» Supplied information:
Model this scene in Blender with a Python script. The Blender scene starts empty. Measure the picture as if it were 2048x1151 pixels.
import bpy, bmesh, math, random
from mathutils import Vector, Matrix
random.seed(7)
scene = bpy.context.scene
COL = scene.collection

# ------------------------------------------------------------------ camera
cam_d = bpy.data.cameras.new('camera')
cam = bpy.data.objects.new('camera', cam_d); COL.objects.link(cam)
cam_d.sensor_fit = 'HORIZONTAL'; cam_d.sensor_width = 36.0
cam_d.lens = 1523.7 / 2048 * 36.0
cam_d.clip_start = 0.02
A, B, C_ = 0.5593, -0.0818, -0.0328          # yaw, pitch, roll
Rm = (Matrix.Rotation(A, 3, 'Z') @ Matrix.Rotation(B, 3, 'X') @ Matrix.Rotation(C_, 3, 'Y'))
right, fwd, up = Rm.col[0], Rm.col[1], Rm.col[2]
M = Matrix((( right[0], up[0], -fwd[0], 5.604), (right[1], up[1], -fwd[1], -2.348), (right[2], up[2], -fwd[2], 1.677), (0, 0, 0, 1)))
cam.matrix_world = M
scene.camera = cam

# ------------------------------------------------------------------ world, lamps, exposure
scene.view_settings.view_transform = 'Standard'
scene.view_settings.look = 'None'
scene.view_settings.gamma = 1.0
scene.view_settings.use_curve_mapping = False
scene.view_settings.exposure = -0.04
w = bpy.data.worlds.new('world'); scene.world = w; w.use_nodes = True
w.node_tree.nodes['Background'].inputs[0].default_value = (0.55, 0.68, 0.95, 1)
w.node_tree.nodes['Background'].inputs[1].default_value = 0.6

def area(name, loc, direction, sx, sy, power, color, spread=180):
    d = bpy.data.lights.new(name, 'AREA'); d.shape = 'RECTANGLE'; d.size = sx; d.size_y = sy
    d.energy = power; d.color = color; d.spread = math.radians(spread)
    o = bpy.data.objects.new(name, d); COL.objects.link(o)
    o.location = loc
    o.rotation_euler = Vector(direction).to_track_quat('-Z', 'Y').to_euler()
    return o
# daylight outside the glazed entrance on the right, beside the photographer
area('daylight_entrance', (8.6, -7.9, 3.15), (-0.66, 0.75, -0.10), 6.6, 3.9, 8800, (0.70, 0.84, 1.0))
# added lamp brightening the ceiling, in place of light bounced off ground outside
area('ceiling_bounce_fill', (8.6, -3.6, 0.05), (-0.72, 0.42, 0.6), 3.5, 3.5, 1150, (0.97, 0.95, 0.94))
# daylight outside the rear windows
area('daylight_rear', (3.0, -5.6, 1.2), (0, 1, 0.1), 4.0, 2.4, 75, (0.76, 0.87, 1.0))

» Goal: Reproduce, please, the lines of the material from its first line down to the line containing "COL = scene.collection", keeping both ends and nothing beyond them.

» Solution:
Model this scene in Blender with a Python script. The Blender scene starts empty. Measure the picture as if it were 2048x1151 pixels.
import bpy, bmesh, math, random
from mathutils import Vector, Matrix
random.seed(7)
scene = bpy.context.scene
COL = scene.collection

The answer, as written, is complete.